Dumoulin, the time trial world champion, is Sky’s closest challenger.

“He’s someone who can time-trial at the end of the Tour, too. We’re going to have to keep a close eye on him,” Froome said, looking ahead to the race’s only individual time trial in the penultimate stage.

Greg Van Avermaet, who had worn the yellow jersey since his BMC squad won the team time trial in Stage 3, lost contact midway through the stage and finished far behind.

Sky calmly rode at its own pace and slowly caught a series of breakaway riders before Thomas kicked into action with 6 kilometers remaining.

“We were expecting attacks,” Thomas said. “When they go, it is never nice to see them all riding away but we had confidence in each other and we rode really well.”

Thomas, who is from Wales, required slightly less than 3 1/2 hours to complete the 108.5-kilometer (67-mile) route from 1992 Winter Olympics host city Albertville to La Rosiere Espace San Bernardo ski station.

It was his second career stage win at the Tour, having claimed the individual time trial that opened last year’s race. He wore the yellow jersey for four days last year — before dropping to second behind Froome — then crashed out on a descent in Stage 9.

“To wear the yellow jersey is always a massive honor,” Thomas said. “To do it two years in a row is really nice.”

After going up the beyond-category ascents to Montee de Bisanne and Col du Pre, plus the second-category Cormet de Roselend, the stage concluded with the unprecedented and lengthy 17.6-kilometer climb to La Rosiere — a ski resort linked to La Thuile in the Italian region of Valle d’Aosta.

With views of Mont Blanc atop Montee de Bisanne, there was also a technical and tricky descent from Cormet de Roselend.

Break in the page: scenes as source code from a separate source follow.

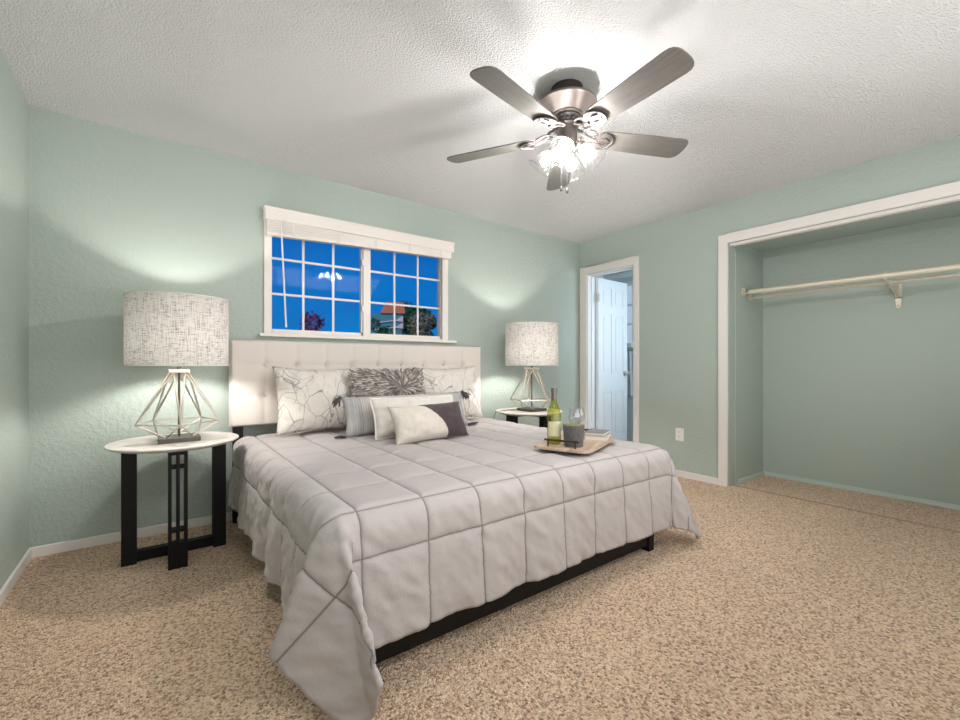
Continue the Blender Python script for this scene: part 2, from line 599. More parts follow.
def obj(name, bm, m, parent=None, smooth=False, bevel=0.0, auto=True):
    if bevel:
        bmesh.ops.remove_doubles(bm, verts=bm.verts, dist=1e-6)
    bmesh.ops.recalc_face_normals(bm, faces=bm.faces)
    me = bpy.data.meshes.new(name)
    bm.to_mesh(me)
    bm.free()
    me.materials.append(m)
    if smooth:
        for p in me.polygons:
            p.use_smooth = True
        if auto:
            me.set_sharp_from_angle(angle=R(40))
    o = bpy.data.objects.new(name, me)
    COL.objects.link(o)
    if parent is not None:
        o.parent = parent
    if bevel:
        b = o.modifiers.new('bevel', 'BEVEL')
        b.width = bevel
        b.segments = 2
        b.limit_method = 'ANGLE'
    return o


def thing(name, label, cat, loc=(0, 0, 0), rotz=0.0, group=None):
    o = bpy.data.objects.new(name, None)
    o.empty_display_size = 0.05
    COL.objects.link(o)
    o.location = loc
    o.rotation_euler = (0, 0, rotz)
    o['label'] = label
    o['category'] = cat
    if group:
        o['group'] = group
    return o


def tag(o, label, cat, group=None):
    o['label'] = label
    o['category'] = cat
    if group:
        o['group'] = group
    return o


def struct(name, bm, m, **kw):
    o = obj(name, bm, m, **kw)
    o['kind'] = 'structure'
    return o


def sroot(name, loc=(0, 0, 0)):
    o = bpy.data.objects.new(name, None)
    COL.objects.link(o)
    o.location = loc
    o['kind'] = 'structure'
    return o


def dup(root, loc, label, rotz=None):
    r = root.copy()
    COL.objects.link(r)
    r.location = loc
    if rotz is not None:
        r.rotation_euler = (0, 0, rotz)
    r['label'] = label
    for ch in list(root.children):
        c = ch.copy()
        COL.objects.link(c)
        c.parent = r
        for g in ch.children:
            d = g.copy()
            COL.objects.link(d)
            d.parent = c
    return r


# ------------------------------------------------------------------ room shell
H = 2.44
XR = 4.466          # right wall face
YF = -3.74          # wall behind the camera
T = 0.12
CX1 = 5.16          # closet back wall
BX1 = 5.62          # far wall of the side room
DY0, DY1, DZ = -0.713, -0.109, 2.063      # door opening
KY0, KY1, KZ = -3.50, -1.623, 2.08        # closet opening
WX0, WX1, WZ0, WZ1 = 1.19, 2.632, 1.262, 2.10   # window opening

bm = new()
box(bm, (-T, YF - T, -0.1), (BX1 + T, 0.67, 0.0))
struct('floor', bm, M['carpet'])
bm = new()
box(bm, (-T, YF - T, H), (BX1 + T, 0.67, H + 0.1))
struct('ceiling', bm, M['ceiling'])
bm = new()
box(bm, (-T, 0, 0), (WX0, T, H))
box(bm, (WX1, 0, 0), (XR + T, T, H))
box(bm, (WX0, 0, 0), (WX1, T, WZ0))
box(bm, (WX0, 0, WZ1), (WX1, T, H))
struct('wall_back', bm, M['wall'])
bm = new()
box(bm, (-T, YF - T, 0), (0, 0, H))
struct('wall_left', bm, M['wall'])
bm = new()
box(bm, (0, YF - T, 0), (BX1 + T, YF, H))
struct('wall_front', bm, M['wall'])
bm = new()
box(bm, (XR, DY1, 0), (XR + T, 0, H))
box(bm, (XR, DY0, DZ), (XR + T, DY1, H))
box(bm, (XR, KY1, 0), (XR + T, DY0, H))
box(bm, (XR, KY0, KZ), (XR + T, KY1, H))
box(bm, (XR, YF, 0), (XR + T, KY0, H))
struct('wall_right', bm, M['wall'])
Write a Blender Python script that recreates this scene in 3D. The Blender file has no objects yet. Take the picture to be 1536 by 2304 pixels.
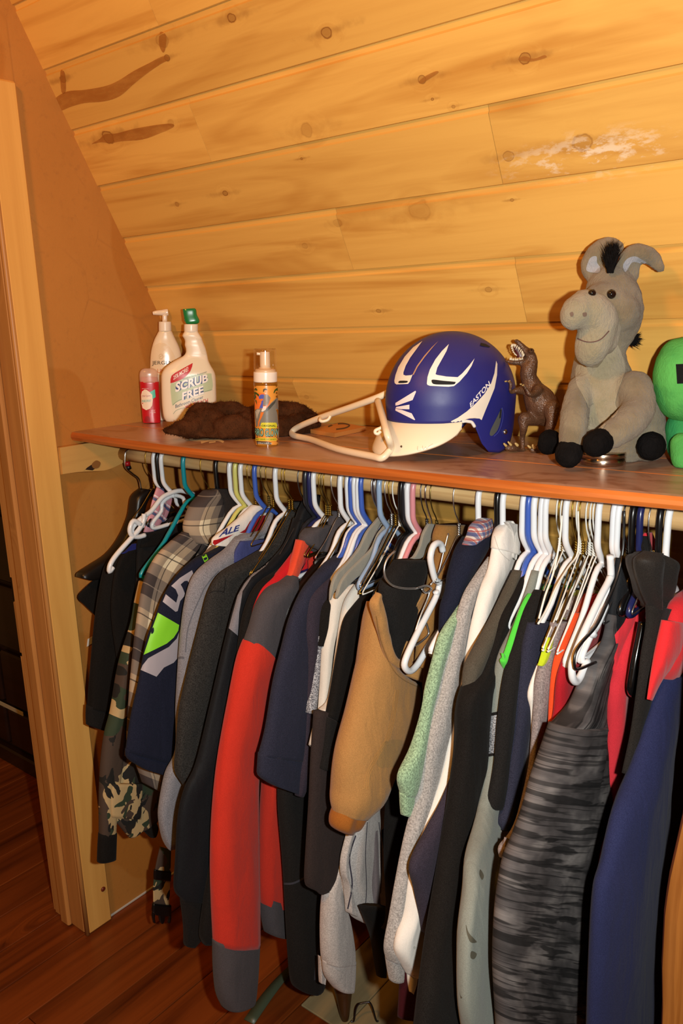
import bpy, bmesh, math, random
import numpy as np
from mathutils import Vector, Matrix, noise as mnoise
from mathutils.bvhtree import BVHTree
random.seed(7)
S = bpy.context.scene
C = S.collection
# ---------------------------------------------------------------- camera
CX, CY, FPX = 768.0, 1152.0, 1860.0
EYE = np.array([0.0, 0.0, 1.5])
def cam_axes(yaw, pitch, roll):
    f = np.array([-math.sin(yaw)*math.cos(pitch), math.cos(yaw)*math.cos(pitch), -math.sin(pitch)])
    r = np.array([math.cos(yaw), math.sin(yaw), 0.0]); u = np.cross(r, f)
    return r*math.cos(roll)+u*math.sin(roll), -r*math.sin(roll)+u*math.cos(roll), f
AR, AU, AF = cam_axes(*[math.radians(a) for a in (39.1047, 13.2437, -2.0543)])
cd = bpy.data.cameras.new('camera'); cam = bpy.data.objects.new('camera', cd); C.objects.link(cam)
cd.sensor_fit = 'VERTICAL'; cd.sensor_height = 22.3; cd.sensor_width = 14.9
cd.lens = FPX/2304*22.3; cd.clip_start = 0.02
cam.matrix_world = Matrix(((AR[0], AU[0], -AF[0], 0), (AR[1], AU[1], -AF[1], 0), (AR[2], AU[2], -AF[2], 1.5), (0, 0, 0, 1)))
S.camera = cam
# ---------------------------------------------------------------- light and exposure
S.view_settings.view_transform = 'Standard'; S.view_settings.look = 'None'
S.view_settings.exposure = 0.0; S.view_settings.gamma = 1.0; S.view_settings.use_curve_mapping = False
W = bpy.data.worlds.new('room_air'); S.world = W; W.use_nodes = True
W.node_tree.nodes['Background'].inputs[0].default_value = (1.0, 0.42, 0.10, 1)
W.node_tree.nodes['Background'].inputs[1].default_value = 0.13
def lamp(name, kind, loc, energy, col, **kw):
    l = bpy.data.lights.new(name, kind); l.energy = energy; l.color = col
    for k, v in kw.items(): setattr(l, k, v)
    o = bpy.data.objects.new(name, l); o.location = loc; C.objects.link(o)
    return o
# the photographer's flash, just right of the lens, and the tungsten room lamp overhead
FL = EYE + 0.105*AR + 0.01*AU
fl = lamp('camera_flash', 'SPOT', FL, 82.0, (0.98, 1.0, 0.95), spot_size=math.radians(165), spot_blend=1.0, shadow_soft_size=0.014)
fl.rotation_euler = Vector(-(0.98*AF+0.06*AU-0.10*AR)).to_track_quat('Z', 'Y').to_euler()
lamp('ceiling_lamp', 'POINT', (-0.75, -0.35, 2.45), 61.0, (1.0, 0.40, 0.06), shadow_soft_size=0.12)

# ---------------------------------------------------------------- helpers
def ray(x, y): return (x-CX)/FPX*AR - (y-CY)/FPX*AU + AF
def at(x, y, axis, val):
    d = ray(x, y); return EYE + d*((val-EYE[axis])/d[axis])
def on_plane(x, y, P, n):
    d = ray(x, y); return EYE + d*(np.dot(np.asarray(P)-EYE, n)/np.dot(d, n))
def depth(p): return float(np.dot(np.asarray(p)-EYE, AF))
def lin(c): return c/12.92 if c <= 0.04045 else ((c+0.055)/1.055)**2.4
def rgb(h): return tuple(lin(int(h[i:i+2], 16)/255) for i in (0, 2, 4))+(1.0,)
ORG = {}
def thing(name, label, cat, loc, group=None):
    o = bpy.data.objects.new(name, None); o.empty_display_size = 0.05; C.objects.link(o)
    o.location = [float(v) for v in loc]; o['label'] = label; o['category'] = cat
    if group: o['group'] = group
    ORG[o] = np.array(loc, float)
    return o
def tag(o, label, cat, group=None):
    o['label'] = label; o['category'] = cat
    if group: o['group'] = group
    return o
def emit(name, vs, fs, m, parent=None, loc=None, smooth=True, uvs=None, kind=None, mats=None, mi=None):
    """link one mesh object; vertices are given in world space"""
    vs = np.asarray(vs, float).reshape(-1, 3)
    po = ORG[parent] if parent is not None else np.zeros(3)
    if loc is None: loc = po
    loc = np.asarray(loc, float)
    me = bpy.data.meshes.new(name); me.from_pydata((vs-loc).tolist(), [], [list(map(int, f)) for f in fs])
    for mm in (mats or [m]): me.materials.append(mm)
    if mi is not None: me.polygons.foreach_set('material_index', mi)
    if uvs is not None:
        ul = me.uv_layers.new(name='UVMap')
        li = np.empty(len(me.loops), int); me.loops.foreach_get('vertex_index', li)
        ul.data.foreach_set('uv', np.asarray(uvs, float)[li].ravel())
    me.polygons.foreach_set('use_smooth', [smooth]*len(me.polygons)); me.update()
    o = bpy.data.objects.new(name, me); C.objects.link(o)
    o.location = (loc-po).tolist()
    if parent is not None: o.parent = parent
    ORG[o] = loc
    if kind: o['kind'] = kind
    return o
def world_verts(o): return np.array([v.co[:] for v in o.data.vertices])+ORG[o]
def join(parts):
    V, F = [], []; n = 0
    for v, f in parts:
        V.append(np.asarray(v, float).reshape(-1, 3)); F += [[i+n for i in q] for q in f]; n += len(V[-1])
    return np.vstack(V), F
def box(a, b):
    (x0, y0, z0), (x1, y1, z1) = a, b
    v = [(x0,y0,z0),(x1,y0,z0),(x1,y1,z0),(x0,y1,z0),(x0,y0,z1),(x1,y0,z1),(x1,y1,z1),(x0,y1,z1)]
    return v, [(3,2,1,0),(4,5,6,7),(0,1,5,4),(1,2,6,5),(2,3,7,6),(3,0,4,7)]
def bbox(a, b, r=0.002):
    """box with chamfered edges (24 vertices)"""
    bm = bmesh.new(); v, f = box(a, b); bv = [bm.verts.new(p) for p in v]
    for q in f: bm.faces.new([bv[i] for i in q])
    bmesh.ops.bevel(bm, geom=bm.edges[:], offset=r, segments=1, affect='EDGES', profile=0.5)
    bm.verts.index_update(); out = [v.co[:] for v in bm.verts], [[v.index for v in f.verts] for f in bm.faces]
    bm.free(); return out
def crom(P, k):
    P = np.asarray(P, float); n = len(P); out = []
    if n == 2 or k <= 1:
        for i in range(n-1):
            for j in range(k): out.append(P[i]+(P[i+1]-P[i])*j/k)
        out.append(P[-1]); return np.array(out)
    for i in range(n-1):
        p0 = P[max(i-1, 0)]; p1 = P[i]; p2 = P[i+1]; p3 = P[min(i+2, n-1)]
        for j in range(k):
            t = j/k
            out.append(0.5*((2*p1)+(-p0+p2)*t+(2*p0-5*p1+4*p2-p3)*t*t+(-p0+3*p1-3*p2+p3)*t**3))
    out.append(P[-1]); return np.array(out)
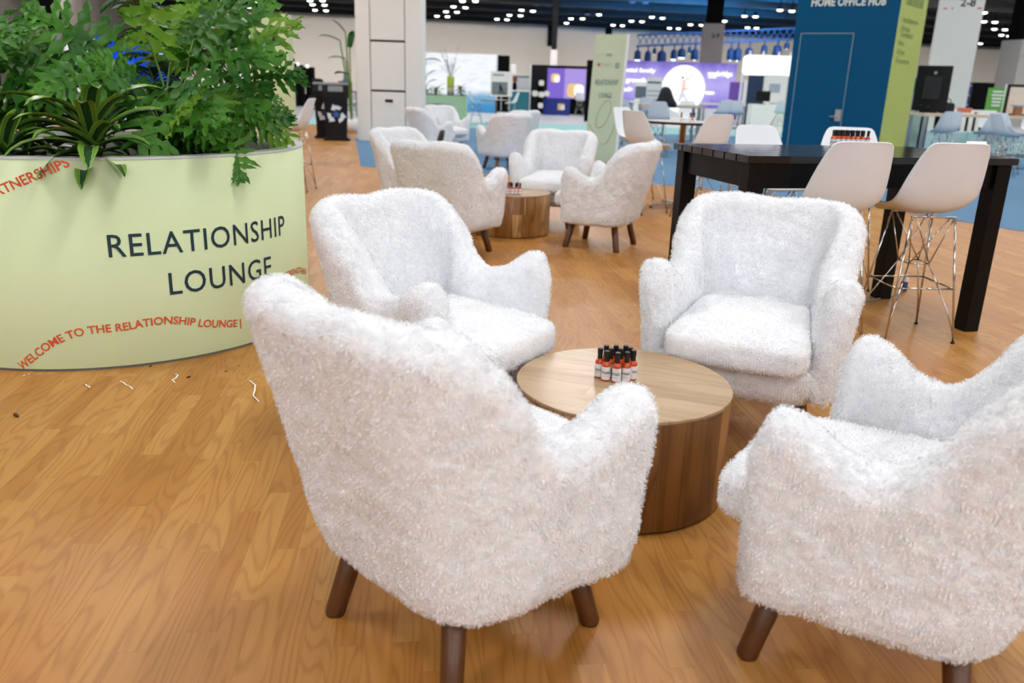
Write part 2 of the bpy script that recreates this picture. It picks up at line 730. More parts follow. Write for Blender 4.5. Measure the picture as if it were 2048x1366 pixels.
GA = 'white fluffy armchairs around the near drum table'
GB = 'white fluffy armchairs around the second drum table'
GC = 'white fluffy armchairs on the blue carpet'
armchair(-0.11, 1.865, -45.4, 'white fluffy armchair in the foreground left of centre, its back to us', GA)
armchair(-0.262, 3.08, -122.0, 'white fluffy armchair beside the green planter, turned right to the near drum table', GA)
armchair(0.972, 3.245, 155.7, 'white fluffy armchair behind the near drum table, facing us', GA)
armchair(0.955, 1.80, 54.0, 'white fluffy armchair in the bottom right corner, cut by the frame', GA)
armchair(0.77, 7.36, 64.3, 'white fluffy armchair right of the second drum table, side view, four legs showing', GB)
armchair(-0.545, 6.82, -27, 'white fluffy armchair left of the second drum table, its back to us', GB)
armchair(-0.93, 8.1, -118, 'white fluffy armchair half hidden behind the back-turned chair at the second drum table', GB)
armchair(0.37, 8.5, 163, 'white fluffy armchair behind the second drum table, facing us', GB)
armchair(-1.60, 15.6, -60, 'white fluffy armchair on the blue carpet nearest the white locker tower', GC)
armchair(-1.46, 17.4, -140, 'white fluffy armchair in front of the long green planter box, facing right', GC)
armchair(-0.25, 14.2, 28, 'white fluffy armchair on the blue carpet, back to us, brown legs showing', GC)
armchair(-0.09, 16.0, 40, 'white fluffy armchair mostly hidden behind the back-turned one on the blue carpet', GC)


# ------------------------------------------------------------------ drum coffee tables
def drum(x, y, rz, label):
    t = thing('drum_coffee_table', label, 'coffee table', (x, y, 0), rz, 'round wooden drum coffee tables')
    bm = B()
    lathe(bm, [(0.355, 0.0), (0.36, 0.004), (0.36, 0.01)], 96)
    obj('plinth', bm, mat('dark_plinth', (40, 28, 18), 0.6), t, True)
    bm = B()
    lathe(bm, [(0.368, 0.006), (0.37, 0.012), (0.37, 0.376), (0.366, 0.382)], 96)
    o = obj('side_panel', bm, M_DRUM, t)
    for p in o.data.polygons: p.use_smooth = abs(p.normal.z) < 0.5
    bm = B()
    lathe(bm, [(0.366, 0.380), (0.3715, 0.382), (0.3715, 0.390), (0.3695, 0.392)], 96)
    obj('tabletop', bm, M_DRUMTOP, t)
    return t


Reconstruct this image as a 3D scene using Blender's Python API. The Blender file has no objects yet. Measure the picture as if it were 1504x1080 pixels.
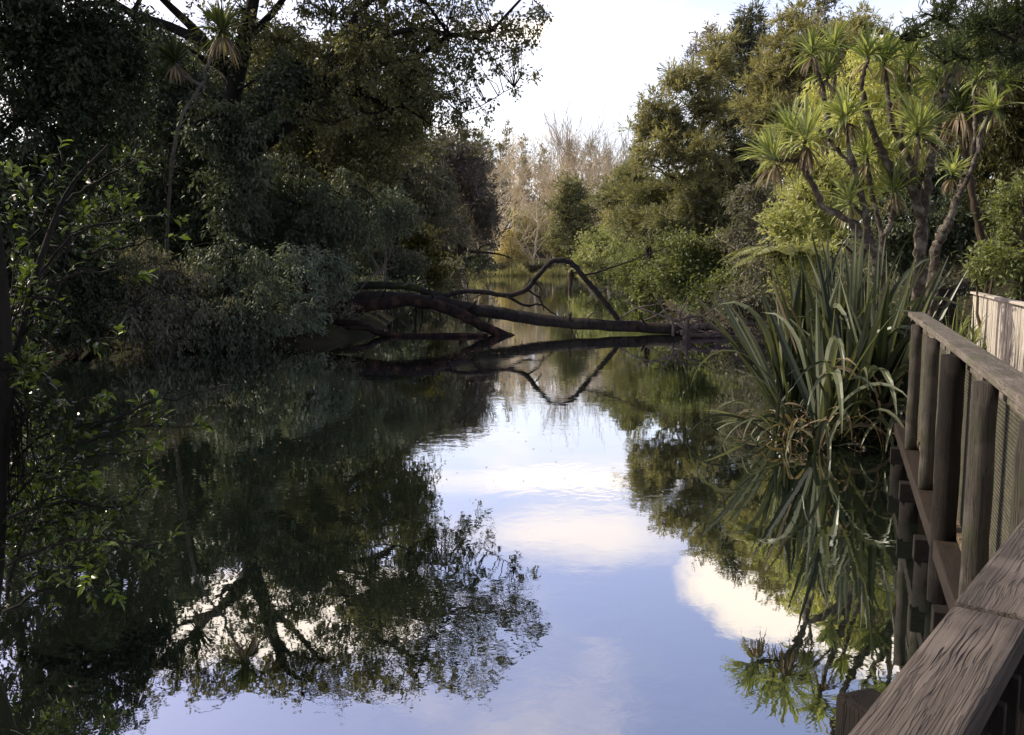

The first overall contender to attack was Alejandro Valverde up the Col du Pre. Dumoulin then escaped from the peloton with a downhill attack from Cormet de Roselend and joined up with Valverde on the final climb. While Valverde quickly dropped back, Dumoulin kept up his pace and was only surpassed by Thomas.

Sprinting standout Mark Cavendish, meanwhile, finished far behind and missed the time limit, ending his Tour.